Tropico 6 est un joli paradoxe. D’un côté on regrette très franchement que la formule ait très peu évolué et de l’autre on l’accueille tout de même à bras ouverts. Il faut dire que l’ambiance caribéenne et le ton propre à la licence sont toujours un régal.
D’autre part, même si possédant d’indéniables défauts, chaque partie est un plaisir et nous ne pouvons nier le côté addictif du jeu. Les quelques nouveautés font mouche, alors que transformer l’île en archipel est la vraie bonne idée qu’il fallait mettre en place pour redonner de l’intérêt à la licence, d’autant plus que l’interface épurée est devenue bien plus aisée de prise en main.

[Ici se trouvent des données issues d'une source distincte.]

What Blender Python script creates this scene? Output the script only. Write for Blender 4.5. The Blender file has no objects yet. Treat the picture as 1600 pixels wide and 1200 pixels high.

Malheureusement, Tropico 6 répète aussi les erreurs passées comme si elles n’avaient jamais existé. On aurait aimé une vraie réflexion sur le fond de jeu s’accompagnant de changements notables sur tout l’aspect micro gestion, car si la licence reste accessible au plus grand nombre, elle s’avère toujours aussi simple pour les initiés. Il est plus une sorte de condenser de tout ce qui fait la saga ce qu’elle est, avec forces et faiblesses, qu’une réelle révolution.
Tropico 6 est finalement un bon jeu de gestion qui saura ravir les fans de la licence autant que les néophytes au genre, mais pêche encore sur certains points trop importants pour lui permettre de manger à la table des plus grands.